Kenyan companies with operations in Tanzania now face rising currency risks following a ban on the use of foreign currencies for domestic payments as the government aims to increase demand for the local currency and take greater control of its monetary environment.
- •The Bank of Tanzania introduced this rule through the Foreign Exchange Regulations, 2025, which took effect on 28th March 2025, to strengthen its local currency and reduce dependence on dollars and other foreign units.
- •Under the new law, businesses must use Tanzanian shillings (TZS) for all goods and services sold within Tanzania.
- •For Kenyan firms, especially those in logistics, retail, and real estate, this rule adds financial pressure and operational hurdles.
Tanzania has used similar currency rules before. This time, enforcement is stricter and businesses that previously relied on informal invoicing practices now face a more rigid system. In turn, businesses—especially foreign ones—will have to adapt quickly.
Key Highlights of the Regulation
- •Local Payments Must Use TZS: All goods and services sold within Tanzania must be priced and paid for in Tanzanian shillings.
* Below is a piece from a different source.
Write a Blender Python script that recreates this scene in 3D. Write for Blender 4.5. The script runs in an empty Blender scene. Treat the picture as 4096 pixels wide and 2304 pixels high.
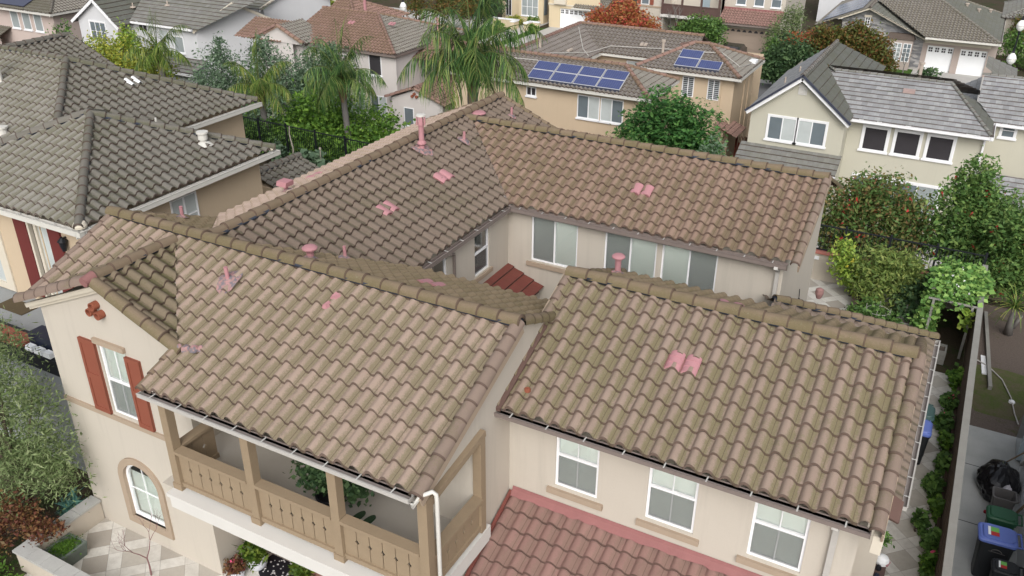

This rule applies to all businesses, regardless of ownership or customer nationality.
- •Foreign Currency Pricing Banned: Businesses can no longer quote, invoice, or accept payments in US dollars, Kenyan shillings, or any other foreign currency.
- •Contract Review Period: Firms have 12 months to amend active contracts that include foreign currency payments. The government may void any non-compliant contract unless the Finance Ministry grants an exception.
- •Legal Enforcement: Companies that reject TZS or continue to use foreign currencies for local deals risk criminal penalties.
Notable Exceptions
The regulation allows a few exceptions:
- •Government payments to international or regional institutions based in Tanzania.
- •Transactions involving embassies and international organizations.
- •Foreign currency loans issued by Tanzanian financial institutions.
- •Purchases made at duty-free shops.

How Kenyan Firms Can Respond
For Kenyan firms, the best approach is to realign contracts, strengthen internal controls, and monitor the regulatory environment closely. With the right changes, they can stay compliant and protect their bottom line.
Kenyan companies should act quickly to stay compliant and avoid exposure:
1. Revise Contracts
Update all active agreements to reflect payment terms in TZS.
2. Reprice Goods and Services
Adjust pricing models and marketing materials to reflect the local currency.
3. Update Internal Systems
Ensure accounting, billing, and financial platforms support transactions in TZS.
4. Track Forex Trends
Monitor exchange rates regularly to plan for currency conversion impacts and minimize financial losses.